Saliento alguns pontos (apenas para uma minoria que ainda não percebeu): esse é meu Twitter, caso queiram informação institucional, sigam o do MEC; ninguém é obrigado a me seguir ou ver o que escrevo, tem o link do MEC para isso; tenho vida fora do trabalho;

Esse é meu Twitter e ao contrário do Congresso (local do debate), aqui não quero gente chata e de esquerda (sim, há exceções). Pode ser chato (Constantan e “isentinho”) ou petezinho (mas tem que ser engraçado). Caso contrário bloqueio. Por isso mantive o cocada,

É seu Twitter sim, ministro, mas você continua sendo ministro, fala como ministro. É o ônus de se tornar autoridade, figura pública. Se um CEO de uma empresa faz o mesmo e alega que o fez como cidadão, não como CEO, não importa: ele será provavelmente demitido pelo conselho dos acionistas. Mal ou bem é a imagem do MEC em jogo. Não dá para dissociar uma coisa da outra. É ingenuidade sua pensar diferente.

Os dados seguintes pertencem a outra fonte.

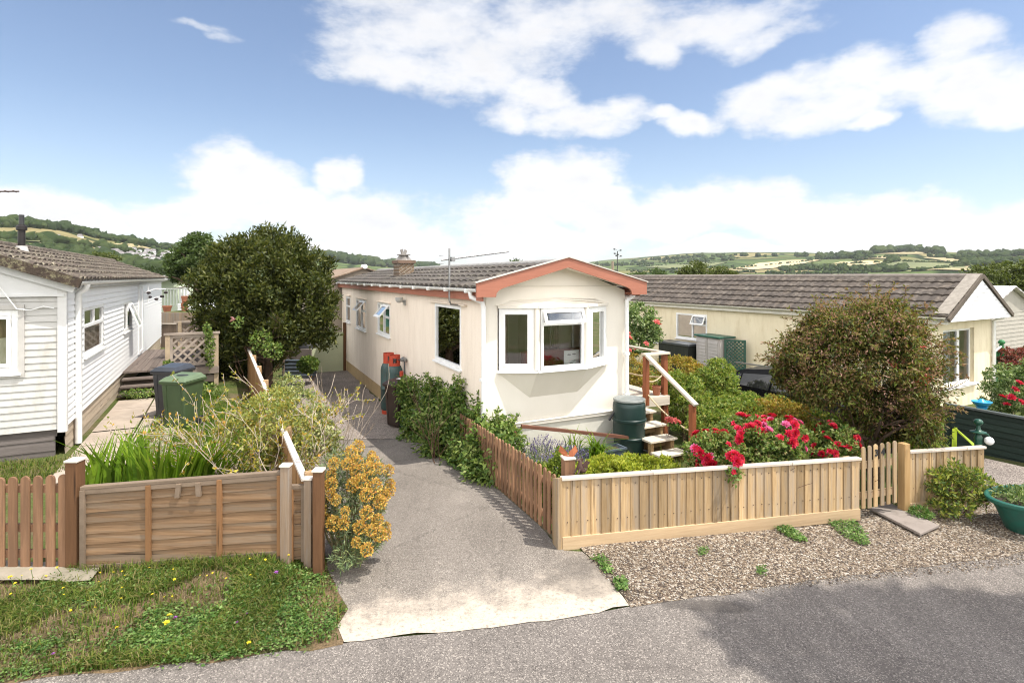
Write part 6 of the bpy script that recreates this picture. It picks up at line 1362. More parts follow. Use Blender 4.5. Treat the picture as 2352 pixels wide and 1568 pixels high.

Sobre ser engraçado ou chato, isso é um critério mais pessoal, subjetivo. Eu não sabia que era para achar hilário aquele ato de Fred Astaire, com direito a uma dancinha de guarda-chuva. Achei apenas patético mesmo, mas respeito seu direito de se considerar muito divertido. Só acho curioso quando a principal reação de muitos bolsonaristas, influenciados por gente como o ministro, é xingar o crítico de “chato”, algo um tanto ginasial.

Esse deve ser o adjetivo que mais vejo associado ao meu nome nessa militância engajada. Ora, no papel de analista independente, de formador de opinião, não estou aqui para ser “legal”, “descolado” ou “engraçadinho”. Estou aqui para defender valores e princípios liberais, com viés conservador, e lutar por um Brasil melhor.

Ao contrário do ministro, eu sei dividir bem as coisas. Quem me conhece em âmbito privado, quem convive comigo como cidadão apenas, sabe bem do meu lado brincalhão, descontraído. Mas nos veículos de comunicação em que trabalho e mesmo nas minhas redes sociais há outra função em jogo que não é a de “humorista”.

Se eu abusar desse espaço e fizer uma “piada” apelativa, grosseira demais, de mau gosto, isso terá consequências inclusive profissionais. Afinal, a Gazeta do Povo, a Jovem Pan, a IstoÉ e o Instituto Liberal precisam manter sua imagem, e como sou colaborador deles, essa imagem está associada de alguma forma à minha. Se eu saísse pela tangente, os bolsonaristas seriam os primeiros a atacar esses veículos por meio do meu deslize, como vivem fazendo com outros jornalistas.

Zelar pela imagem em público não é “politicamente correto” ou “frescura”, mas o básico de quem vive em sociedade. A alternativa é ser um bruto, um tosco, que confunde conversa de bar com amigos com redes sociais, esquecendo que nelas há um registro público e que justamente por isso é importante se preservar, ainda mais quando ocupa cargo no poder.

O ministro tem mais de 140 mil seguidores. Quantos tinha antes de virar ministro? Ele tem exposição justamente por ser ministro, caso contrário ninguém sequer saberia da sua existência. Sua “piada”, portanto, tem repercussão porque ele é ministro, nada mais. Outro ponto para reforçar que tal divisão entre o cidadão privado e o ministro não existe dessa forma como ele quer.

A fala teve péssima repercussão, como deveria. Só os broncos não ligam para a conduta, a forma, achando que isso é preocupação de otário. Não é. A realeza britânica, por exemplo, exerce importante papel na política e na imaginação moral do povo, e a rainha é rainha 24 horas por dia, especialmente se estiver em público. É um fardo que pode ser pesado, certamente. E em seu caso não houve escolha.

Mas se o ministro quer fazer suas “piadas” em locais públicos como as redes sociais sem qualquer freio institucional, sem limites éticos, então que pensasse duas vezes antes de aceitar ser ministro. Quase ninguém liga para o que Abraham Weintraib pensa ou diz; mas todos se importam com o que o ministro da Educação pensa ou diz, já que isso tem efeitos práticos para o país.